A federal court has certified a class action against a Hartford Financial Services Group Inc. unit over its method of calculating payment for a fire loss.

G. Grant Johnson had charged in his lawsuit that Hartford, Connecticut-based Hartford Casualty Insurance Co. had unlawfully underpaid him for his loss in calculating depreciation, in violation the California Insurance Code, according to Monday’s ruling by the U.S. District Court in San Francisco in G. Grant Johnson v. Hartford Casualty Co., which also denied Hartford’s motion for summary judgment dismissing the case.

Mr. Johnson owns a commercial building at 321-329 Divisadero St. in San Francisco that suffered damage from a fire causing partial loss of the 100-year-old structure in December 2013, according to the ruling.

Hartford paid Mr. Johnson $731,000 under the “actual cost value” option in his business owners policy, which involves estimating the cost of repair, and providing the insured with payment in that amount after deducting a “fair and reasonable amount” for physical depreciation.

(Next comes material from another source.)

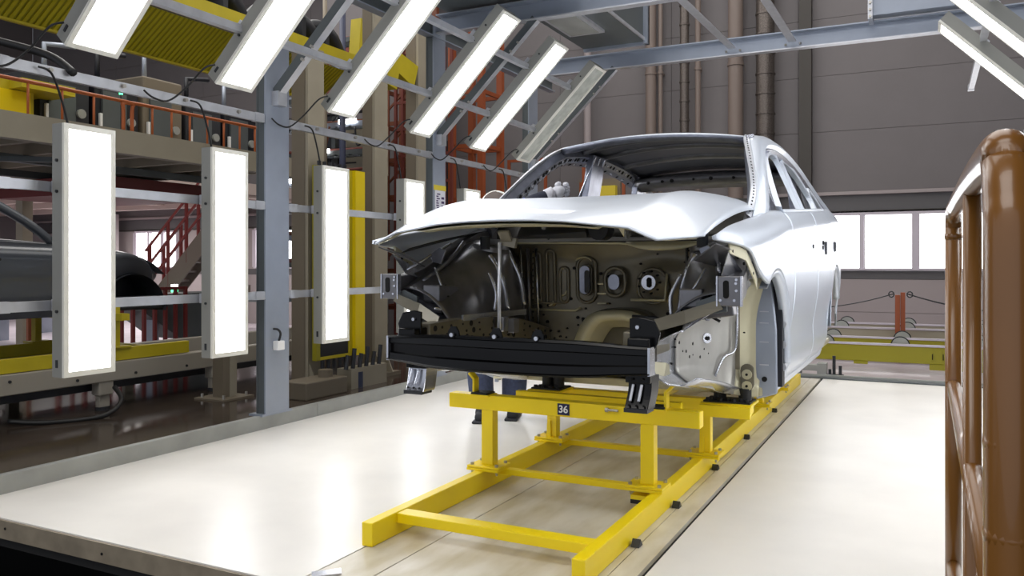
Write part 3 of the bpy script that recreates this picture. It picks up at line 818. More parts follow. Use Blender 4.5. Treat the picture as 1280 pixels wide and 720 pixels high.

Mr. Johnson spent $644,000 of that on repairs but has not yet repaired or reconstructed the property’s third story, according to the ruling.

Mr. Johnson charged in his lawsuit that Harford underpaid him by purposefully miscalculating the actual cost value “depreciating all components of plaintiff’s structural loss without regard to whether the components were normally subject to repair and replacement during the useful life of that structure,” in violation of California Insurance Code Section 2051, said the ruling. 

The insurance code prohibits depreciation of components that are not normally subject to repair and replacement, according to the ruling. Mr. Johnson also contended Harford underpaid him in connection with the actual cost value’s sales tax component.

“The crux of Harford’s arguments” is that “Johnson cannot show that he has been injured” because it paid him more than he spent to repair his building, said the ruling.

However, “Hartford’s contention that Johnson cannot establish an ‘injury in fact’ because it has paid him more than it owed him under the policy assumes its own conclusion,” said the ruling. “The question of how much Hartford owed Johnson is why this suit has been brought.”

The policy language “supports Johnson’s positon that the total amount recoverable under the policy is not limited to the amount actually spent on repairs, the ruling said.

“I find that Johnson has shown that he has suffered an injury in fact sufficient to establish standing and that his Section 2051 claims — the depreciation of components and the depreciation of the sales tax — survive summary judgment,” said Judge William H. Orrick, who also refused to dismiss Mr. Johnson’s breach of contract and bad faith claims.

“Material facts are in dispute over Hartford’s liability to Johnson, if any, and the record does not establish as a matter of law that Hartford’s interpretation of its policy is correct,” said the ruling.

In agreeing to certify the case as a class action, Judge Orrick said,  “Common questions predominate.”

The judge set June 20 for a case management conference in the case.